▶ Problem description: Your job is to retype all of the data word for word, leaving every image out.
--- START OF Information shown ---
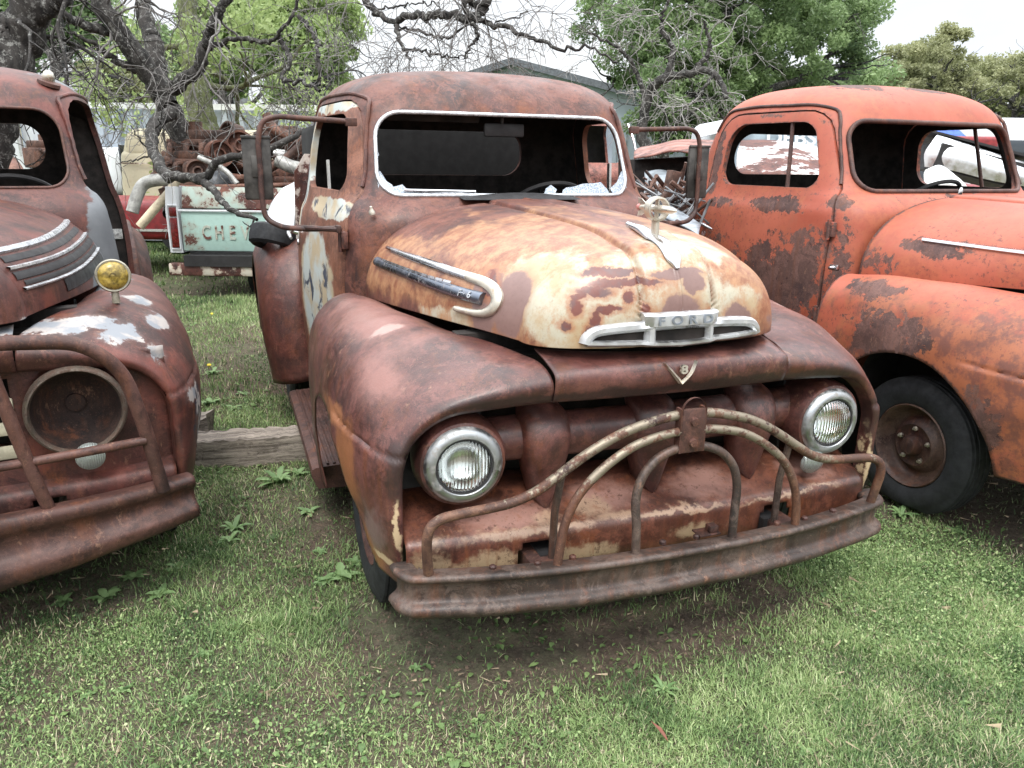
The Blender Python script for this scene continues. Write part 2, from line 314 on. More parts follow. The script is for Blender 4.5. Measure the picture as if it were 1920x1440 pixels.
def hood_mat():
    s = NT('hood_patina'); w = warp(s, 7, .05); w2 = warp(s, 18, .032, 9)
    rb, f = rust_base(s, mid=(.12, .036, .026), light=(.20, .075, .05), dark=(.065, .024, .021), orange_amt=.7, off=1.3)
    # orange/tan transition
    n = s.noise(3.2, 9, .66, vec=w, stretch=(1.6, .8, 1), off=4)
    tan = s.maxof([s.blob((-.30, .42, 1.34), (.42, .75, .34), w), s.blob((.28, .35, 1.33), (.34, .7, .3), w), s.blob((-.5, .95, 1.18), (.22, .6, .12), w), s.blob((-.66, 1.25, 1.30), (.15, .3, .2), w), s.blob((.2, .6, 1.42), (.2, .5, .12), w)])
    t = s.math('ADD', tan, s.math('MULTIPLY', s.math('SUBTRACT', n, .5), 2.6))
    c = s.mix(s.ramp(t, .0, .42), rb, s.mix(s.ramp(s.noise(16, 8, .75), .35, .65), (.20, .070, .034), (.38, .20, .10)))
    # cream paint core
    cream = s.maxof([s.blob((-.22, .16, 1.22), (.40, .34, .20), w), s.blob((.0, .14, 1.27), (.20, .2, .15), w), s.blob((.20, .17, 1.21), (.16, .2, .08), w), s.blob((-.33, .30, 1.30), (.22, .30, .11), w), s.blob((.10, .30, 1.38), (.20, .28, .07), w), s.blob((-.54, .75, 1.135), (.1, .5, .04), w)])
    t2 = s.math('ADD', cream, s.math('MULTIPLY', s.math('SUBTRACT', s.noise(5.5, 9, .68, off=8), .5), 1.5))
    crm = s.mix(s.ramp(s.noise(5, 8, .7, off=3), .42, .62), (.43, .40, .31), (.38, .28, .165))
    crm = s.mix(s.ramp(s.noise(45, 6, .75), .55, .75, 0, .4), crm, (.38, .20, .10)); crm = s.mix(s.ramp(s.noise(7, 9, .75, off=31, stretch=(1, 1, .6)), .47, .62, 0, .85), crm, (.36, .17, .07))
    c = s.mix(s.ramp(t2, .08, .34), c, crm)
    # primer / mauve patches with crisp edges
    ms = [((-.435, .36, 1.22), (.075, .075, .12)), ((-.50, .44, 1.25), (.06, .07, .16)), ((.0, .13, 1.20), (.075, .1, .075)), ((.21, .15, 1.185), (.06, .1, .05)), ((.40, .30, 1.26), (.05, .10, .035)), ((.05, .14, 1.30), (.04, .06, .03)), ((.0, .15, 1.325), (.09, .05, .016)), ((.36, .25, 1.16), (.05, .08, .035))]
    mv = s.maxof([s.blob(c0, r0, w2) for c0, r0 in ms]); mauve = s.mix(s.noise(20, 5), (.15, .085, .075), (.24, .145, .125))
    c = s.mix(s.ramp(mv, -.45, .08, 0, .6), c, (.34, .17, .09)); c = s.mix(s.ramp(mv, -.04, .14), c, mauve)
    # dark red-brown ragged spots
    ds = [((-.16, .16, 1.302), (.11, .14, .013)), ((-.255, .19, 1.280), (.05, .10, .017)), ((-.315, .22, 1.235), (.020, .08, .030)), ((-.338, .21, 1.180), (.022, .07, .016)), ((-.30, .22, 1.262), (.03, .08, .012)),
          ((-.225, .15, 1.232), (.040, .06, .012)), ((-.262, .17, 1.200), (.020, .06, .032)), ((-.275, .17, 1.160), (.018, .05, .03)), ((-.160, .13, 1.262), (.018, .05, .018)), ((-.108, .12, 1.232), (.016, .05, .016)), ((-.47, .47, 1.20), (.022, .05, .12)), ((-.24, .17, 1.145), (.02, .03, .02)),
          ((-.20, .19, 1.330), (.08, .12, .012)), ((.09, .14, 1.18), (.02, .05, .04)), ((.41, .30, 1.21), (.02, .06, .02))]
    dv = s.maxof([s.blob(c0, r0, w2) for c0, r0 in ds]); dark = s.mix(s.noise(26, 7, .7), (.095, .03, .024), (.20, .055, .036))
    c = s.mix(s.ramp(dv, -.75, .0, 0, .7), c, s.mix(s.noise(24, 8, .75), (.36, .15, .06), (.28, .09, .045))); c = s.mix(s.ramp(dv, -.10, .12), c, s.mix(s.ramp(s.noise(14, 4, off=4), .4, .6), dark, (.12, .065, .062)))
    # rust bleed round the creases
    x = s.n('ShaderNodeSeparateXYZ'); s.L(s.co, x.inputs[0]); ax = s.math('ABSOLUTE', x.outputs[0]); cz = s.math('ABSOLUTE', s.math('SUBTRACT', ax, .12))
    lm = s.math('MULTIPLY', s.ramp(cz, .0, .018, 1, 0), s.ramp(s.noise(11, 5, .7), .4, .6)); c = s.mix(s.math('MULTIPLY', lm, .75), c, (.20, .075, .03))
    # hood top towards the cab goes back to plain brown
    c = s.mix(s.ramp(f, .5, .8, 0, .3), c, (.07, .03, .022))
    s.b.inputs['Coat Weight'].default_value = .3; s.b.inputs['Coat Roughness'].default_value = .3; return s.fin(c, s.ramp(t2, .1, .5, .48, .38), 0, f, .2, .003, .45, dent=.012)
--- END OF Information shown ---
▶ Final result:
The Blender Python script for this scene continues. Write part 2, from line 314 on. More parts follow. The script is for Blender 4.5. Measure the picture as if it were 1920x1440 pixels.
def hood_mat():
    s = NT('hood_patina'); w = warp(s, 7, .05); w2 = warp(s, 18, .032, 9)
    rb, f = rust_base(s, mid=(.12, .036, .026), light=(.20, .075, .05), dark=(.065, .024, .021), orange_amt=.7, off=1.3)
    # orange/tan transition
    n = s.noise(3.2, 9, .66, vec=w, stretch=(1.6, .8, 1), off=4)
    tan = s.maxof([s.blob((-.30, .42, 1.34), (.42, .75, .34), w), s.blob((.28, .35, 1.33), (.34, .7, .3), w), s.blob((-.5, .95, 1.18), (.22, .6, .12), w), s.blob((-.66, 1.25, 1.30), (.15, .3, .2), w), s.blob((.2, .6, 1.42), (.2, .5, .12), w)])
    t = s.math('ADD', tan, s.math('MULTIPLY', s.math('SUBTRACT', n, .5), 2.6))
    c = s.mix(s.ramp(t, .0, .42), rb, s.mix(s.ramp(s.noise(16, 8, .75), .35, .65), (.20, .070, .034), (.38, .20, .10)))
    # cream paint core
    cream = s.maxof([s.blob((-.22, .16, 1.22), (.40, .34, .20), w), s.blob((.0, .14, 1.27), (.20, .2, .15), w), s.blob((.20, .17, 1.21), (.16, .2, .08), w), s.blob((-.33, .30, 1.30), (.22, .30, .11), w), s.blob((.10, .30, 1.38), (.20, .28, .07), w), s.blob((-.54, .75, 1.135), (.1, .5, .04), w)])
    t2 = s.math('ADD', cream, s.math('MULTIPLY', s.math('SUBTRACT', s.noise(5.5, 9, .68, off=8), .5), 1.5))
    crm = s.mix(s.ramp(s.noise(5, 8, .7, off=3), .42, .62), (.43, .40, .31), (.38, .28, .165))
    crm = s.mix(s.ramp(s.noise(45, 6, .75), .55, .75, 0, .4), crm, (.38, .20, .10)); crm = s.mix(s.ramp(s.noise(7, 9, .75, off=31, stretch=(1, 1, .6)), .47, .62, 0, .85), crm, (.36, .17, .07))
    c = s.mix(s.ramp(t2, .08, .34), c, crm)
    # primer / mauve patches with crisp edges
    ms = [((-.435, .36, 1.22), (.075, .075, .12)), ((-.50, .44, 1.25), (.06, .07, .16)), ((.0, .13, 1.20), (.075, .1, .075)), ((.21, .15, 1.185), (.06, .1, .05)), ((.40, .30, 1.26), (.05, .10, .035)), ((.05, .14, 1.30), (.04, .06, .03)), ((.0, .15, 1.325), (.09, .05, .016)), ((.36, .25, 1.16), (.05, .08, .035))]
    mv = s.maxof([s.blob(c0, r0, w2) for c0, r0 in ms]); mauve = s.mix(s.noise(20, 5), (.15, .085, .075), (.24, .145, .125))
    c = s.mix(s.ramp(mv, -.45, .08, 0, .6), c, (.34, .17, .09)); c = s.mix(s.ramp(mv, -.04, .14), c, mauve)
    # dark red-brown ragged spots
    ds = [((-.16, .16, 1.302), (.11, .14, .013)), ((-.255, .19, 1.280), (.05, .10, .017)), ((-.315, .22, 1.235), (.020, .08, .030)), ((-.338, .21, 1.180), (.022, .07, .016)), ((-.30, .22, 1.262), (.03, .08, .012)),
          ((-.225, .15, 1.232), (.040, .06, .012)), ((-.262, .17, 1.200), (.020, .06, .032)), ((-.275, .17, 1.160), (.018, .05, .03)), ((-.160, .13, 1.262), (.018, .05, .018)), ((-.108, .12, 1.232), (.016, .05, .016)), ((-.47, .47, 1.20), (.022, .05, .12)), ((-.24, .17, 1.145), (.02, .03, .02)),
          ((-.20, .19, 1.330), (.08, .12, .012)), ((.09, .14, 1.18), (.02, .05, .04)), ((.41, .30, 1.21), (.02, .06, .02))]
    dv = s.maxof([s.blob(c0, r0, w2) for c0, r0 in ds]); dark = s.mix(s.noise(26, 7, .7), (.095, .03, .024), (.20, .055, .036))
    c = s.mix(s.ramp(dv, -.75, .0, 0, .7), c, s.mix(s.noise(24, 8, .75), (.36, .15, .06), (.28, .09, .045))); c = s.mix(s.ramp(dv, -.10, .12), c, s.mix(s.ramp(s.noise(14, 4, off=4), .4, .6), dark, (.12, .065, .062)))
    # rust bleed round the creases
    x = s.n('ShaderNodeSeparateXYZ'); s.L(s.co, x.inputs[0]); ax = s.math('ABSOLUTE', x.outputs[0]); cz = s.math('ABSOLUTE', s.math('SUBTRACT', ax, .12))
    lm = s.math('MULTIPLY', s.ramp(cz, .0, .018, 1, 0), s.ramp(s.noise(11, 5, .7), .4, .6)); c = s.mix(s.math('MULTIPLY', lm, .75), c, (.20, .075, .03))
    # hood top towards the cab goes back to plain brown
    c = s.mix(s.ramp(f, .5, .8, 0, .3), c, (.07, .03, .022))
    s.b.inputs['Coat Weight'].default_value = .3; s.b.inputs['Coat Roughness'].default_value = .3; return s.fin(c, s.ramp(t2, .1, .5, .48, .38), 0, f, .2, .003, .45, dent=.012)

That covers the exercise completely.